- Music
- 05 Oct 12
Welcome return from comedy pop legends...
The first Ben Folds Five album in 13 years sounds pretty much like they’ve never been away. Toe-tapping piano tinkering: check. Catchy choruses: indeed. Quirky melodies and notable lyrics? Yes and yes again. The same but, it has to be said, better.
The three-piece (Folds on piano and vocals, Darren Jessee on drums and Robert Sledge on bass) went their separate ways after 1999’s The Unauthorized Biography Of Reinhold Messner; 2011 saw them reunite on three new tracks for a Best Of compilation, which went so well that they decided to get the old band together again.

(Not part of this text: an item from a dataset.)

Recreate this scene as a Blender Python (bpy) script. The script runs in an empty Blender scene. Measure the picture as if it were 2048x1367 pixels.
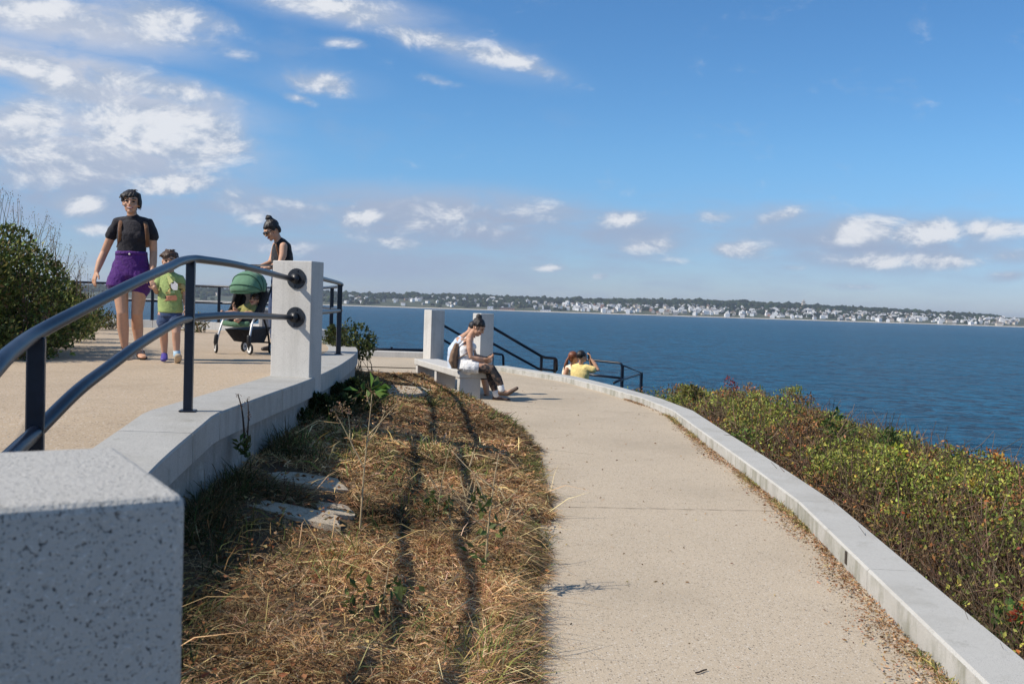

Folds himself is now 45 and his songwriting has achieved a maturity that was arguably missing from much of their early output. Take album opener, ‘Erase Me’: one of the most sonically ambitious songs Folds has ever attempted, it morphs from cacophonic, distorted stomper to iPhones-in-the-air ballad in a blink. Folds himself has said he wanted the track to sound like Britney Spears’ ‘Piece Of Me’, and despite the fact that he’s probably taking the piss, the description is apt, in the sense that there’s a big, ballsy, air-punching chorus, complete with booming percussion, that wouldn’t be out of place alongside Ms Spears on daytime radio.
Elsewhere, the OTT title track features Nick Hornby lyrics set to music (the author previously collaborated with Folds on 2010’s Lonely Avenue); ‘On Being Frank’ drips melancholy with every sweet chord, and lead single, ‘Do It Anyway’, is a blistering cow-punk call to arms, whose video sees Folds preaching positivity alongside the cast of Fraggle Rock for the best four-minute sermon you’re likely to hear this year. On the flip-side, the rabble-rousing ‘Draw A Crowd’ proves that, despite his advancing years, Folds isn’t beyond puerile when the mood takes him: “If you’re feeling small and you can’t draw a crowd, draw dicks on a wall.”
Despite that rather asinine assertion, The Sound... finishes with a triumvirate of top tunesmithery in the shape of the beautifully bittersweet, Simon & Garfunkel-like ‘Hold That Thought’, the sweeping, string-drenched ‘Away When You Were Here’ and the delicate waltz of ‘Thank You For Breaking My Heart’, like Disney without the syrupy sweetness. There’s meat on these here musical bones, as Ben Folds Five add depth and substance to the quirk and catchiness that came before. Welcome back, gentlemen.